# Task brief:
Each line of the material below should be reproduced exactly.

>> Start Given material

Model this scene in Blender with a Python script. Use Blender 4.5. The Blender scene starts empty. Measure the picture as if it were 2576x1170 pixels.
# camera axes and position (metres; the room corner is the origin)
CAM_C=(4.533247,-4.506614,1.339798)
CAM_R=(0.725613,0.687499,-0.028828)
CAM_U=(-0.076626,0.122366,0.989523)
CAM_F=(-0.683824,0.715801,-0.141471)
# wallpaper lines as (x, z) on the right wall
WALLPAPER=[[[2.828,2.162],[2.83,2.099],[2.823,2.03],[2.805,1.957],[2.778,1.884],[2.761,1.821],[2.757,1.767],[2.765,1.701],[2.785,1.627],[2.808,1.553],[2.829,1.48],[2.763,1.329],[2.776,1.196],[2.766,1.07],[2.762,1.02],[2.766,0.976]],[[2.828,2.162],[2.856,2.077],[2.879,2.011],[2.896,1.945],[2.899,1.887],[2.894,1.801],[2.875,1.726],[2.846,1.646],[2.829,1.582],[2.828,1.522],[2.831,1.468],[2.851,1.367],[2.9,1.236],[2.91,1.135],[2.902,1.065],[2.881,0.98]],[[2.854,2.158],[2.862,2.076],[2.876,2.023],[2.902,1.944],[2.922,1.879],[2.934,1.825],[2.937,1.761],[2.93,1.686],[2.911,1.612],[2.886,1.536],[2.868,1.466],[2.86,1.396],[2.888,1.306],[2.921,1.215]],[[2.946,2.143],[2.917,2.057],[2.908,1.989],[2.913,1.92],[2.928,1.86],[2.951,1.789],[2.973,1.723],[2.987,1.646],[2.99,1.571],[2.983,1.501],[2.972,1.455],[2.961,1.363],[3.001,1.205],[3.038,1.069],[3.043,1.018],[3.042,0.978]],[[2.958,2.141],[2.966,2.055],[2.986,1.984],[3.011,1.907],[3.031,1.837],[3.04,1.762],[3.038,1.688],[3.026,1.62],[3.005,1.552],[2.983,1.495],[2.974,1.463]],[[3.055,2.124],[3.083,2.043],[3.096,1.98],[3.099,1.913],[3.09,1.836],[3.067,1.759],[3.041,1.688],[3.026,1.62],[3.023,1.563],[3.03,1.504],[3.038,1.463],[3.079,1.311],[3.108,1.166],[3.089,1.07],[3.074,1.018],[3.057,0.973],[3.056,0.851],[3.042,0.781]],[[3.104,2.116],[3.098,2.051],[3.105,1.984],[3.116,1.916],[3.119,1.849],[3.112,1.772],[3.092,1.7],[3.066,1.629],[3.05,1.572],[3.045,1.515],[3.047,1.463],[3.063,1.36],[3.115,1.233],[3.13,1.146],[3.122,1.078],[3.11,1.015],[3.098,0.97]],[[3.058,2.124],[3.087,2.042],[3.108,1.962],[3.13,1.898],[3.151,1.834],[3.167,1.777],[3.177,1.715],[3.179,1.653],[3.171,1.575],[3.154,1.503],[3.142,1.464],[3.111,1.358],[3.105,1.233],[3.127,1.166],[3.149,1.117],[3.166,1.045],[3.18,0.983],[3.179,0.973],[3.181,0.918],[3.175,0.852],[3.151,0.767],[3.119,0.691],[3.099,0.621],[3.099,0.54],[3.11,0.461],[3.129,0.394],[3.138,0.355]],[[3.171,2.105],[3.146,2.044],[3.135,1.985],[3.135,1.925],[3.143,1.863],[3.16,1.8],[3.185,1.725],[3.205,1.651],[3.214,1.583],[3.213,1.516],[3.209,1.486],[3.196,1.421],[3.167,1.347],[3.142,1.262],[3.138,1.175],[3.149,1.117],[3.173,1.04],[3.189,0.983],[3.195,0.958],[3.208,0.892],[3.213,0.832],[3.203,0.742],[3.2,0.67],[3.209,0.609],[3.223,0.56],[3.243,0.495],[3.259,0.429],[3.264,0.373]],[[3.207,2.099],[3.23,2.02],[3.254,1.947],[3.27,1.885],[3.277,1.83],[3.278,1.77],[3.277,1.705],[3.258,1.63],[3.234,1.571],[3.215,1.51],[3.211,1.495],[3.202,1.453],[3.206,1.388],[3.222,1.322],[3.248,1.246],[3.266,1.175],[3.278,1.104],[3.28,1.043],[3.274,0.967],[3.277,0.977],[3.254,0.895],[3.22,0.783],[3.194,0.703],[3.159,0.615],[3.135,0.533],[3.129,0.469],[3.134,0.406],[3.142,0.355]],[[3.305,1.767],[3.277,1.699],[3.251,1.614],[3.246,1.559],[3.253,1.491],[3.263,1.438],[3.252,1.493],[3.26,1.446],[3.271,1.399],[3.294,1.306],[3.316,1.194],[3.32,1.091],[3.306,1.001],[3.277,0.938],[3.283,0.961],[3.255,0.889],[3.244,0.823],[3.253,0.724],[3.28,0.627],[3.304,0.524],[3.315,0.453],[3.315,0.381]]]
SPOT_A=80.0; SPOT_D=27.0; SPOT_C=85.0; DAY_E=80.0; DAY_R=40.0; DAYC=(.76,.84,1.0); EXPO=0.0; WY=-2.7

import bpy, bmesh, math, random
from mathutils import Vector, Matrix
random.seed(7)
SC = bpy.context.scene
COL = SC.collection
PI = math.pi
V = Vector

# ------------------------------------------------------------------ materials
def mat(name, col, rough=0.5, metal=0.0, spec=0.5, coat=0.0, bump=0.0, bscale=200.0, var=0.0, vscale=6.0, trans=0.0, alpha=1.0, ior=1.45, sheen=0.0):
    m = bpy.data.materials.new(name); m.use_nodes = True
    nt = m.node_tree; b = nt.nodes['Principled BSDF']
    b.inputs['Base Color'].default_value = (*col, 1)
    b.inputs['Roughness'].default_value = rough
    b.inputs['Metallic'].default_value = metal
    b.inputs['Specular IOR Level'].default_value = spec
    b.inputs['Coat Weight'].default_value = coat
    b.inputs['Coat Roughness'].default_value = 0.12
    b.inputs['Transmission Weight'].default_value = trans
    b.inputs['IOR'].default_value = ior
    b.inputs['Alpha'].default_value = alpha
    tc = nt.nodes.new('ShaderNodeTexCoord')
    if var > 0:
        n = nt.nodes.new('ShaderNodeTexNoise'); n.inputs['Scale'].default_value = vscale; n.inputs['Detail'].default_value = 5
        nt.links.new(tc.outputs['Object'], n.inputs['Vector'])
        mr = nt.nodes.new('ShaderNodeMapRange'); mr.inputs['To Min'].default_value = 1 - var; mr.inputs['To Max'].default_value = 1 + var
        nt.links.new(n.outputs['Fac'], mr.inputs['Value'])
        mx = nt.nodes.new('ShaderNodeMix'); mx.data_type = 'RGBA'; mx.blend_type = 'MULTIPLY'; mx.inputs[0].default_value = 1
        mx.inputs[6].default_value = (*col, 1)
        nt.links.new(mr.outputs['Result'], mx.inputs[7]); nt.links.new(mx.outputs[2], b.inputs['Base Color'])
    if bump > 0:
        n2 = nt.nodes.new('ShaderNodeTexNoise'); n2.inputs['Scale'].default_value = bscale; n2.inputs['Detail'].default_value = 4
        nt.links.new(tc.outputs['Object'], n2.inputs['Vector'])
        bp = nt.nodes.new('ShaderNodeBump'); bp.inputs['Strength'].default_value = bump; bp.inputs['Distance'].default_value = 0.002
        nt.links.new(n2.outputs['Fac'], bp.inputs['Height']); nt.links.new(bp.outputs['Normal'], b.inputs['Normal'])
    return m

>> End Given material

# Finished exercise:
Model this scene in Blender with a Python script. Use Blender 4.5. The Blender scene starts empty. Measure the picture as if it were 2576x1170 pixels.
# camera axes and position (metres; the room corner is the origin)
CAM_C=(4.533247,-4.506614,1.339798)
CAM_R=(0.725613,0.687499,-0.028828)
CAM_U=(-0.076626,0.122366,0.989523)
CAM_F=(-0.683824,0.715801,-0.141471)
# wallpaper lines as (x, z) on the right wall
WALLPAPER=[[[2.828,2.162],[2.83,2.099],[2.823,2.03],[2.805,1.957],[2.778,1.884],[2.761,1.821],[2.757,1.767],[2.765,1.701],[2.785,1.627],[2.808,1.553],[2.829,1.48],[2.763,1.329],[2.776,1.196],[2.766,1.07],[2.762,1.02],[2.766,0.976]],[[2.828,2.162],[2.856,2.077],[2.879,2.011],[2.896,1.945],[2.899,1.887],[2.894,1.801],[2.875,1.726],[2.846,1.646],[2.829,1.582],[2.828,1.522],[2.831,1.468],[2.851,1.367],[2.9,1.236],[2.91,1.135],[2.902,1.065],[2.881,0.98]],[[2.854,2.158],[2.862,2.076],[2.876,2.023],[2.902,1.944],[2.922,1.879],[2.934,1.825],[2.937,1.761],[2.93,1.686],[2.911,1.612],[2.886,1.536],[2.868,1.466],[2.86,1.396],[2.888,1.306],[2.921,1.215]],[[2.946,2.143],[2.917,2.057],[2.908,1.989],[2.913,1.92],[2.928,1.86],[2.951,1.789],[2.973,1.723],[2.987,1.646],[2.99,1.571],[2.983,1.501],[2.972,1.455],[2.961,1.363],[3.001,1.205],[3.038,1.069],[3.043,1.018],[3.042,0.978]],[[2.958,2.141],[2.966,2.055],[2.986,1.984],[3.011,1.907],[3.031,1.837],[3.04,1.762],[3.038,1.688],[3.026,1.62],[3.005,1.552],[2.983,1.495],[2.974,1.463]],[[3.055,2.124],[3.083,2.043],[3.096,1.98],[3.099,1.913],[3.09,1.836],[3.067,1.759],[3.041,1.688],[3.026,1.62],[3.023,1.563],[3.03,1.504],[3.038,1.463],[3.079,1.311],[3.108,1.166],[3.089,1.07],[3.074,1.018],[3.057,0.973],[3.056,0.851],[3.042,0.781]],[[3.104,2.116],[3.098,2.051],[3.105,1.984],[3.116,1.916],[3.119,1.849],[3.112,1.772],[3.092,1.7],[3.066,1.629],[3.05,1.572],[3.045,1.515],[3.047,1.463],[3.063,1.36],[3.115,1.233],[3.13,1.146],[3.122,1.078],[3.11,1.015],[3.098,0.97]],[[3.058,2.124],[3.087,2.042],[3.108,1.962],[3.13,1.898],[3.151,1.834],[3.167,1.777],[3.177,1.715],[3.179,1.653],[3.171,1.575],[3.154,1.503],[3.142,1.464],[3.111,1.358],[3.105,1.233],[3.127,1.166],[3.149,1.117],[3.166,1.045],[3.18,0.983],[3.179,0.973],[3.181,0.918],[3.175,0.852],[3.151,0.767],[3.119,0.691],[3.099,0.621],[3.099,0.54],[3.11,0.461],[3.129,0.394],[3.138,0.355]],[[3.171,2.105],[3.146,2.044],[3.135,1.985],[3.135,1.925],[3.143,1.863],[3.16,1.8],[3.185,1.725],[3.205,1.651],[3.214,1.583],[3.213,1.516],[3.209,1.486],[3.196,1.421],[3.167,1.347],[3.142,1.262],[3.138,1.175],[3.149,1.117],[3.173,1.04],[3.189,0.983],[3.195,0.958],[3.208,0.892],[3.213,0.832],[3.203,0.742],[3.2,0.67],[3.209,0.609],[3.223,0.56],[3.243,0.495],[3.259,0.429],[3.264,0.373]],[[3.207,2.099],[3.23,2.02],[3.254,1.947],[3.27,1.885],[3.277,1.83],[3.278,1.77],[3.277,1.705],[3.258,1.63],[3.234,1.571],[3.215,1.51],[3.211,1.495],[3.202,1.453],[3.206,1.388],[3.222,1.322],[3.248,1.246],[3.266,1.175],[3.278,1.104],[3.28,1.043],[3.274,0.967],[3.277,0.977],[3.254,0.895],[3.22,0.783],[3.194,0.703],[3.159,0.615],[3.135,0.533],[3.129,0.469],[3.134,0.406],[3.142,0.355]],[[3.305,1.767],[3.277,1.699],[3.251,1.614],[3.246,1.559],[3.253,1.491],[3.263,1.438],[3.252,1.493],[3.26,1.446],[3.271,1.399],[3.294,1.306],[3.316,1.194],[3.32,1.091],[3.306,1.001],[3.277,0.938],[3.283,0.961],[3.255,0.889],[3.244,0.823],[3.253,0.724],[3.28,0.627],[3.304,0.524],[3.315,0.453],[3.315,0.381]]]
SPOT_A=80.0; SPOT_D=27.0; SPOT_C=85.0; DAY_E=80.0; DAY_R=40.0; DAYC=(.76,.84,1.0); EXPO=0.0; WY=-2.7

import bpy, bmesh, math, random
from mathutils import Vector, Matrix
random.seed(7)
SC = bpy.context.scene
COL = SC.collection
PI = math.pi
V = Vector

# ------------------------------------------------------------------ materials
def mat(name, col, rough=0.5, metal=0.0, spec=0.5, coat=0.0, bump=0.0, bscale=200.0, var=0.0, vscale=6.0, trans=0.0, alpha=1.0, ior=1.45, sheen=0.0):
    m = bpy.data.materials.new(name); m.use_nodes = True
    nt = m.node_tree; b = nt.nodes['Principled BSDF']
    b.inputs['Base Color'].default_value = (*col, 1)
    b.inputs['Roughness'].default_value = rough
    b.inputs['Metallic'].default_value = metal
    b.inputs['Specular IOR Level'].default_value = spec
    b.inputs['Coat Weight'].default_value = coat
    b.inputs['Coat Roughness'].default_value = 0.12
    b.inputs['Transmission Weight'].default_value = trans
    b.inputs['IOR'].default_value = ior
    b.inputs['Alpha'].default_value = alpha
    tc = nt.nodes.new('ShaderNodeTexCoord')
    if var > 0:
        n = nt.nodes.new('ShaderNodeTexNoise'); n.inputs['Scale'].default_value = vscale; n.inputs['Detail'].default_value = 5
        nt.links.new(tc.outputs['Object'], n.inputs['Vector'])
        mr = nt.nodes.new('ShaderNodeMapRange'); mr.inputs['To Min'].default_value = 1 - var; mr.inputs['To Max'].default_value = 1 + var
        nt.links.new(n.outputs['Fac'], mr.inputs['Value'])
        mx = nt.nodes.new('ShaderNodeMix'); mx.data_type = 'RGBA'; mx.blend_type = 'MULTIPLY'; mx.inputs[0].default_value = 1
        mx.inputs[6].default_value = (*col, 1)
        nt.links.new(mr.outputs['Result'], mx.inputs[7]); nt.links.new(mx.outputs[2], b.inputs['Base Color'])
    if bump > 0:
        n2 = nt.nodes.new('ShaderNodeTexNoise'); n2.inputs['Scale'].default_value = bscale; n2.inputs['Detail'].default_value = 4
        nt.links.new(tc.outputs['Object'], n2.inputs['Vector'])
        bp = nt.nodes.new('ShaderNodeBump'); bp.inputs['Strength'].default_value = bump; bp.inputs['Distance'].default_value = 0.002
        nt.links.new(n2.outputs['Fac'], bp.inputs['Height']); nt.links.new(bp.outputs['Normal'], b.inputs['Normal'])
    return m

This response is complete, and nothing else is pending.